Fini le temps où les mains cousaient avant que la tête ne théorise. Désormais, on disserte longuement sur le sens profond d’une manche asymétrique avant même d’avoir appris à coudre un bouton. On enseigne la mode comme un exercice intellectuel, une gymnastique conceptuelle où l’on s’extasie devant une veste sans manches ni trous pour les bras, parce que, voyez-vous, c’est disruptif.
Chaque saison, elle nous pond des génies autoproclamés, diplômés en concept farfelu et en couture de l’impossible. Des vêtements qu’on ne peut ni enfiler sans assistance, mais enfiler reste un mot que l'on aime bien dans ce métier. Imaginez-vous, vêtu d’un manteau gonflable de trois mètres de large, coincé entre la porte automatique du RER B et une mamie qui ne comprend pas si vous êtes un passager ou une installation d’art contemporain.
Ces jeunes créateurs, formés à obéir aux dogmes de l’absurde, empilent les idées comme on empile des vers à soie qui fileraient un mauvais coton. Résultat ? Des tenues concepts qui crient : « Regardez, comme je suis innovant ! ».
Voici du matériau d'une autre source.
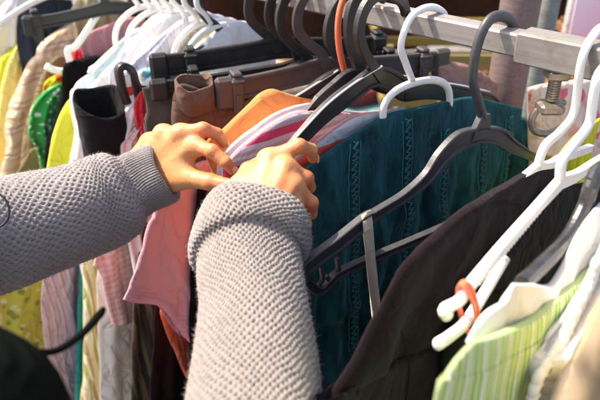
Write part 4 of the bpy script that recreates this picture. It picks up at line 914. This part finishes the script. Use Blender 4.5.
    allV=np.concatenate([Vf,FV])-OFF; uv=np.concatenate([uv,np.repeat(uv[k],5,0)])
    return mesh(name,allV,Fc.tolist()+F4.tolist()+F3.tolist(),mat,per,uv=uv)
sleeve('right_sleeve',[w3(256,220,.643),w3(249,243,.625),w3(250,269,.602),w3(255,302,.572),w3(256,345,.536),w3(254,400,.497),w3(252,470,.452),ELR],
  [(.035,.034),(.015,.037),(.0,.043),(-.006,.049),(-.003,.0525),(.006,.0560),(.020,.0575),(.036,.0570),(.044,.0535),(.043,.0480),(.047,.0462),(.060,.0462),(.10,.0455),(.14,.0475),(.19,.050),(.26,.054)],
  460,.00075,(.0062,.0037),'grain',M['knit_w'],.0021,3,18000,(96,.030,0))
sleeve('left_sleeve',[w3(160,174,.765),w3(142,182,.765),w3(122,192,.758),w3(95,204,.745),w3(55,219,.715),w3(5,236,.68),w3(-50,252,.64),ELL],
  [(.03,.026),(.012,.0275),(-.004,.0295),(-.0065,.0315),(-.003,.0335),(.010,.0335),(.024,.0345),(.036,.0360),(.040,.0390),(.050,.0500),(.070,.0540),(.11,.054),(.16,.055),(.22,.055),(.30,.054)],
  400,.0008,(.0058,.0048),'lattice',M['knit'],.0022,5,30000,(72,.078,0),wrink=.006)
# dark shoulder bag and its strap, close to the lens
bagm=C('dark_green_canvas',(.005,.007,.0055),wr=1.0,sheen=.0)
bagm.node_tree.nodes['Principled BSDF'].inputs['Specular IOR Level'].default_value=.02
bg=thing('shoulder_bag','dark green black canvas bag at the lower left close to the viewer','bag',(-.30,.22,1.2))
V=[];Fc=[];n1_,n2_=40,24
for i in range(n2_+1):
    ph=-math.pi/2+math.pi*i/n2_
    for j in range(n1_):
        th=2*math.pi*j/n1_; cx=math.copysign(abs(math.cos(th))**.6,math.cos(th)); cy=math.copysign(abs(math.sin(th))**.6,math.sin(th)); cp=abs(math.cos(ph))**.5; sz=math.copysign(abs(math.sin(ph))**.7,math.sin(ph))
        x,y,z=.12*cx*cp,.085*cy*cp,.14*sz; V.append((x+.022*noise.noise(Vector((x*10,y*10,z*10))),y,z+.03*noise.noise(Vector((x*11,y*11,z*11+4)))))
for i in range(n2_):
    for j in range(n1_): Fc.append((i*n1_+j,i*n1_+(j+1)%n1_,(i+1)*n1_+(j+1)%n1_,(i+1)*n1_+j))
bb=mesh('bag_body',V,Fc,bagm,bg,uv=[(v[0]+v[1],v[2]) for v in V]); 
bc=W(-124,535,.36); bg.location=bc
def rel(u,v,d): p=W(u,v,d)-bg.location; return (p.x,p.y,p.z)
tube([rel(10,345,.36),rel(36,352,.385),rel(58,350,.40),rel(82,334,.41),rel(100,314,.42),rel(104,308,.42)],[.0018,.002,.0023,.0026,.0028,.0015],None,10).obj('strap_end',bagm,bg,smooth=True)
pcn=tube([W(-12,190,.60),W(2,196,.60),W(9,208,.60),W(6,222,.60),W(-10,232,.60)],.0011,None,8).obj('drawstring',M['black_pl'],smooth=True); tag(pcn,'thin black drawstring loop resting on the left knitted sleeve','cord')
# ------------------------------------------------------------------ light
w=bpy.data.worlds.new('World'); S.world=w; w.use_nodes=True; nt=w.node_tree; bgn=nt.nodes['Background']
sky=nt.nodes.new('ShaderNodeTexSky'); sky.sky_type='NISHITA'; sky.sun_disc=False
SUN=Vector((-.54,.15,.83)).normalized()
el=math.asin(SUN.z); az=math.atan2(SUN.x,SUN.y)
sky.sun_elevation=el; sky.sun_rotation=az; sky.dust_density=3.0; sky.air_density=.8
nt.links.new(sky.outputs[0],bgn.inputs[0]); bgn.inputs[1].default_value=.15
sl=bpy.data.lights.new('sun','SUN'); sl.energy=3.1; sl.angle=math.radians(.6); sl.color=(1,.93,.82)
so=bpy.data.objects.new('sun',sl); COL.objects.link(so); so.rotation_euler=SUN.to_track_quat('Z','Y').to_euler()
S.view_settings.view_transform='Standard'; S.view_settings.look='None'; S.view_settings.gamma=1; S.view_settings.use_curve_mapping=False
S.view_settings.exposure=1.55
S.view_settings.use_white_balance=True; S.view_settings.white_balance_temperature=7100; S.view_settings.white_balance_tint=12
S.render.engine='CYCLES'; S.cycles.use_denoising=True; S.cycles.max_bounces=6
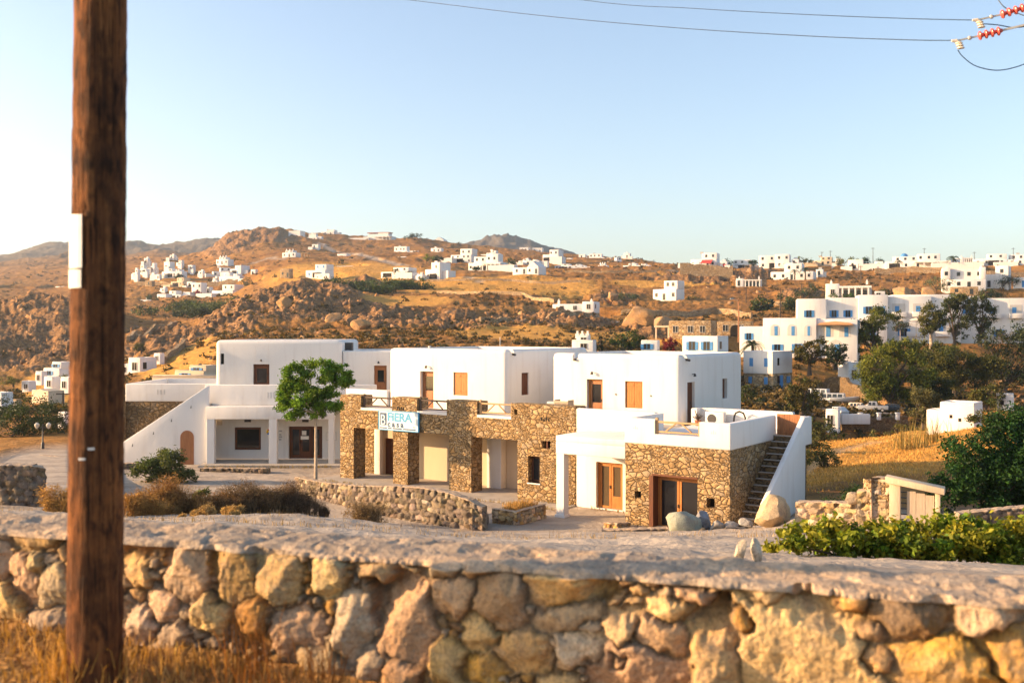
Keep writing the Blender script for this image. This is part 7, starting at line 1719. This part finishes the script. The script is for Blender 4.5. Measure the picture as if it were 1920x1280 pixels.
# green thickets
for i, (px, d, w, h, lb) in enumerate([(665, 352, 12, 4, 'left dark green thicket on the central slope'), (720, 365, 10, 4.5, 'middle green thicket under the ochre hut'), (765, 372, 11, 5, 'right green thicket under the tower house'), (705, 345, 9, 3.5, 'lower yellow-green thicket on the central slope'),
        (400, 385, 11, 4, 'green thicket below the wide village house'), (360, 400, 12, 4, 'olive thicket below the village'), (320, 400, 10, 4, 'dark thicket left under the village'), (375, 360, 14, 4, 'dark shaded thicket in the valley bottom'), (320, 345, 12, 4, 'dark scrub thicket on the shaded valley side'), (1460, 290, 8, 4, 'dark scrub in the brown gully')]):
    b = on(px, d); t = Thing('thicket', lb, 'thicket', b, 0, 'green thickets'); r = np.random.default_rng(200+i)
    bl = [(r.uniform(-w, w)*0.8, r.uniform(-6, 10), h*0.25, w*0.3, w*0.3, h*0.55) for q in range(9)]
    bl = [(x, y, ground(b.x+x, b.y+y)-b.z+z, a_, b_, c_) for x, y, z, a_, b_, c_ in bl]
    pts, q, c = crown_pts(bl, 2600, 60, 0.3, r); base = (0.032, 0.062, 0.014) if 'dark' not in lb else (0.026, 0.04, 0.015)
    leaf_mesh('foliage', pts, 0.75, tint(q, 60, base, 0.3, r, (0.10, 0.13, 0.025)), t, 0.6, 0.2, r=r)
# palms
def palm(label, px, d, bp, hh, fr, seed):
    lo = W(px, bp, d); t = Thing('palm_tree', label, 'palm tree', lo, 0, 'palm trees'); r = np.random.default_rng(seed)
    MB().tube([(0, 0, -0.5), (0.05, 0, hh*0.5), (0, 0, hh)], [0.3, 0.24, 0.2], 8).build('trunk', 'bark_dark', t, smooth=True)
    cen = []; m = MB(); col = []
    for k in range(26):
        a = r.uniform(0, 6.28); el = r.uniform(-0.1, 1.2); pts = []
        for s in np.linspace(0, 1, 7): pts.append((fr*s*math.cos(el)*math.cos(a), fr*s*math.cos(el)*math.sin(a), hh+fr*s*math.sin(el)-fr*0.75*s*s))
        for i in range(6):
            p, q = Vector(pts[i]), Vector(pts[i+1]); dd = (q-p); sd_ = dd.cross(Vector((0, 0, 1))).normalized()*fr*0.16*(1-0.5*i/6)
            for s in (-1, 1):
                for f in (0.0, 0.5):
                    o = p+dd*f; m.add([o, o+dd*0.4, o+dd*0.9+sd_*s+Vector((0, 0, -fr*0.07))], [(0, 1, 2)])
    me = np.array(m.v); fc = np.array(m.f); c = np.tile(np.array([0.05, 0.075, 0.022]), (len(me), 1))*(1+r.normal(0, 0.3, (len(me)//3, 1)).repeat(3, 0).clip(-.6, .9))
    mesh_np('fronds', me, fc, 'leaf', t, c)
palm('bushy palm tree in front of the lower hotel row', 1411, 158, 672, 2.2, 2.6, 1); palm('palm tree on the skyline at the right end of the long villa', 1787, 428, 505, 5, 3.6, 2)
palm('small palm in front of the pinkish house', 742, 432, 522, 3.5, 2.6, 3); palm('left small palm before the terraced skyline house', 1490, 392, 522, 3, 2.2, 4); palm('right small palm before the terraced skyline house', 1510, 390, 523, 4, 2.4, 5)
palm('yellowish palm before the long skyline villa', 1684, 424, 508, 4, 2.6, 6)

# ---------------------------------------------------------------- scatter: rocks, scrub and dry grass that nobody could count
def sample(n, weight, dmin, dmax, pmin=-60, pmax=1980):
    i0, i1 = np.searchsorted(PXS, [pmin, pmax]); j0, j1 = np.searchsorted(DD, [dmin, dmax])
    w = weight[i0:i1, j0:j1].ravel().astype(float); w = w/w.sum(); k = rng.choice(len(w), n, p=w)
    ii, jj = np.unravel_index(k, (i1-i0, j1-j0)); ii += i0; jj += j0
    a = rng.random(n); b = rng.random(n); i2 = np.minimum(ii+1, len(TT)-1); j2 = np.minimum(jj+1, ND-1)
    t = TT[ii]*(1-a)+TT[i2]*a; d = DD[jj]*(1-b)+DD[j2]*b
    z = (HGT[ii, jj]*(1-a)+HGT[i2, jj]*a)*(1-b)+(HGT[ii, j2]*(1-a)+HGT[i2, j2]*a)*b
    return np.stack([t*d, d, z], 1)
free = np.ones_like(GX)
for (hx, hd, hr, hz) in PADS: free *= (np.hypot(GX-hx, GY-hd) > hr*1.25)
screen = 1.0/GY                           # even density in the picture
protos = [boulder_np((1, 1, 1), 300+i, 2, 11, 0.22) for i in range(10)]
def rocks(name, n, weight, dmin, dmax, smin, smax, grow, cols):
    P = sample(n, weight, dmin, dmax); VV = []; FF = []; CC = []; k0 = 0
    for i in range(n):
        v, f = protos[i % 10]; s = (smin+(smax-smin)*rng.random()**2.6)*(1+grow*P[i, 1])
        a = rng.uniform(0, 6.28); c, sn = math.cos(a), math.sin(a); q = (v*np.array([rng.uniform(.9, 1.7), rng.uniform(.7, 1.1), rng.uniform(.4, .8)]))@np.linalg.qr(rng.normal(size=(3, 3)))[0]*s
        q = np.stack([q[:, 0]*c-q[:, 1]*sn, q[:, 0]*sn+q[:, 1]*c, q[:, 2]], 1)+P[i]+np.array([0, 0, -s*0.18])
        VV.append(q); FF.append(f+k0); k0 += len(v); cc = np.array(cols[rng.integers(len(cols))])*rng.uniform(0.75, 1.15); CC.append(np.tile(cc, (len(v), 1)))
    o = mesh_np(name, np.concatenate(VV), np.concatenate(FF), 'hill_rock', None, np.concatenate(CC), False); meta(o, kind='stuff'); return o
RC = [(0.38, 0.19, 0.075), (0.29, 0.145, 0.06), (0.42, 0.23, 0.10), (0.20, 0.11, 0.055)]
o = rocks('hillside_rocks', 3000, (rock**1.3+0.04)*free*screen*(GY > 120)*(1-gold*0.8), 125, 700, 0.22, 1.75, 0.002, RC); meta(o, 'brown rocks strewn over the slopes', 'rocks')
def scrub(name, n, weight, dmin, dmax, s0, s1, grow, base, alt, per=26):
    P = sample(n, weight, dmin, dmax); s = (s0+(s1-s0)*rng.random(n)**2)*(1+grow*P[:, 1])
    c = np.repeat(P, per, 0); sr = np.repeat(s, per)
    off = rand_unit(n*per)*sr[:, None]*rng.uniform(0.4, 1.0, n*per)[:, None]; off[:, 2] = np.abs(off[:, 2])*0.75
    m = rng.random(n)[:, None]; col = np.array(base)*(1-m)+np.array(alt)*m
    return leaf_mesh(name, c+off, sr*0.62, np.repeat(col, per, 0), None, 0.6, 0.25, colvar=0.3)
o = scrub('hillside_scrub', 7000, (1-gold*0.8)*free*screen*np.clip(wob*3.2-1.2, 0.03, 1)*(1-rock*0.4), 110, 1200, 0.25, 0.95, 0.002, (0.05, 0.05, 0.02), (0.17, 0.105, 0.035), 22); meta(o, 'low brown and olive scrub dotted over the hills', 'scrub', kind='stuff')
P = sample(15000, gold*free*(dust < 0.3)*(GX > 0)/GY**1.3, 52, 110, 1400, 1990)
o = blades('dry_grass', P, 0.2, np.array([0.62, 0.34, 0.09])*rng.uniform(0.7, 1.15, (len(P), 1)), 1.1, 0.02, rng, 'straw'); meta(o, 'golden dry grass covering the right slope', 'dry grass', kind='stuff')
P = sample(2600, nearm*free/GY, 20, 45, -20, 1960)
o = blades('dry_grass', P, 0.16, np.array([0.40, 0.27, 0.13])*rng.uniform(0.6, 1.15, (len(P), 1)), 0.9, 0.007, rng, 'straw'); meta(o, 'sparse dry grass on the dusty ground beyond the wall', 'dry grass', kind='stuff')
# leaf litter and weeds in the yard
n = 2200; u = rng.uniform(0, 1, n); px_ = 1030+u*110+rng.normal(0, 4, n); d_ = 43.6-u*0.9+rng.normal(0, 0.22, n)
P = np.stack([(px_-CX)/F*d_, d_, np.full(n, GZ+0.03)+np.abs(rng.normal(0, 0.03, n))], 1)
o = leaf_mesh('leaf_litter', P, 0.09, (0.34, 0.16, 0.06), None, 0.6, 0.0, 'straw', 0.35); meta(o, 'rusty fallen leaves drifted across the sunny yard', 'fallen leaves', kind='stuff')
B_ = []
for x0, x1, y, k_ in ((0, 5.1, -0.12, 160), (-3.6, 0, 2.8, 30), (-21, -4.6, 1.5, 220), (-8.0, -4.6, 2.8, 60)):
    for q in range(k_): p = at_local(rng.uniform(x0, x1), y-abs(rng.normal(0, 0.12))); B_.append((p.x, p.y, GZ+0.0))
for q in range(160): B_.append((rng.uniform(-20, -11.5), 64.8-abs(rng.normal(0, 0.2)), GZ))
o = blades('yard_weeds', B_, 0.22, (0.30, 0.22, 0.08), 0.9, 0.012, rng, 'straw', None, 3); meta(o, 'small dry weeds along the foot of the walls', 'weeds', kind='stuff')
# grass and weeds along the foot of the foreground wall
def foot(n, x0, x1, w, dz=0.0):
    x = rng.uniform(x0, x1, n); y = 4.29-0.3*x-0.06-np.abs(rng.normal(0, w, n)); z = -1.5-0.05*(x+1.8)-0.02+dz
    return np.stack([x, y, z], 1)
P = np.concatenate([foot(1300, -4, -1.2, 0.3), foot(200, -1.2, -0.3, 0.2), foot(420, -2.3, -1.3, 0.5)])
o = blades('roadside_grass', P, 0.1, np.array([0.50, 0.29, 0.10])*rng.uniform(0.5, 1.2, (len(P), 1)), 1.0, 0.0035, rng, 'straw'); meta(o, 'dry straw grass along the foot of the foreground wall', 'dry grass', kind='stuff')
for i, (px, py, h, n, c, lb) in enumerate([(470, 1290, 0.38, 80, (0.34, 0.13, 0.03), 'rusty dried weed standing against the foreground wall'), (590, 1300, 0.24, 60, (0.33, 0.13, 0.035), 'shorter rusty weed right of the tall one'), (150, 1275, 0.17, 260, (0.50, 0.27, 0.07), 'golden grass tuft at the foot of the utility pole')]):
    lo = W(px, py, 4.25); t = Thing('weed', lb, 'weed', lo, 0); q = np.stack([rng.normal(0, 0.10, n), rng.normal(0, 0.05, n), np.zeros(n)], 1)
    q[n//2:, 2] += rng.uniform(0.1, 0.6, n-n//2)*h; q[n//2:, 0] *= 0.6
    blades('stems', q, h*0.75, c, 0.8, 0.0032, rng, 'straw', t)

# ---------------------------------------------------------------- air: far hills fade
m = MB(); m.box(-3400, 3400, -60, 3100, -40, 232); hz = m.build('haze', 'plaster_white'); hz.data.materials.clear()
hm = bpy.data.materials.new('haze_air'); hm.use_nodes = True; nt = hm.node_tree; nt.nodes.clear()
out = nt.nodes.new('ShaderNodeOutputMaterial'); pv = nt.nodes.new('ShaderNodeVolumePrincipled'); pv.inputs['Color'].default_value = (0.80, 0.90, 1.0, 1); pv.inputs['Density'].default_value = 0.00017; pv.inputs['Anisotropy'].default_value = 0.6
nt.links.new(pv.outputs[0], out.inputs['Volume']); hz.data.materials.append(hm); meta(hz, kind='stuff')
Et pendant que ces petits prodiges de la soumission académique rivalisent d’inutilité créative, les oligarques de la mode, ces maîtres d’un empire, où la soumission se vend comme une vertu, applaudissent ce vivier de futurs designers déjà formatés à ne jamais déranger l’ordre établi. On leur apprend l’audace maîtrisée, l’impertinence calibrée, la créativité qui ne remet surtout rien en question. Résultat ? Une génération entière de créateurs qui veulent révolutionner la mode… en suivant, tous, la même règle, celle du seigneur.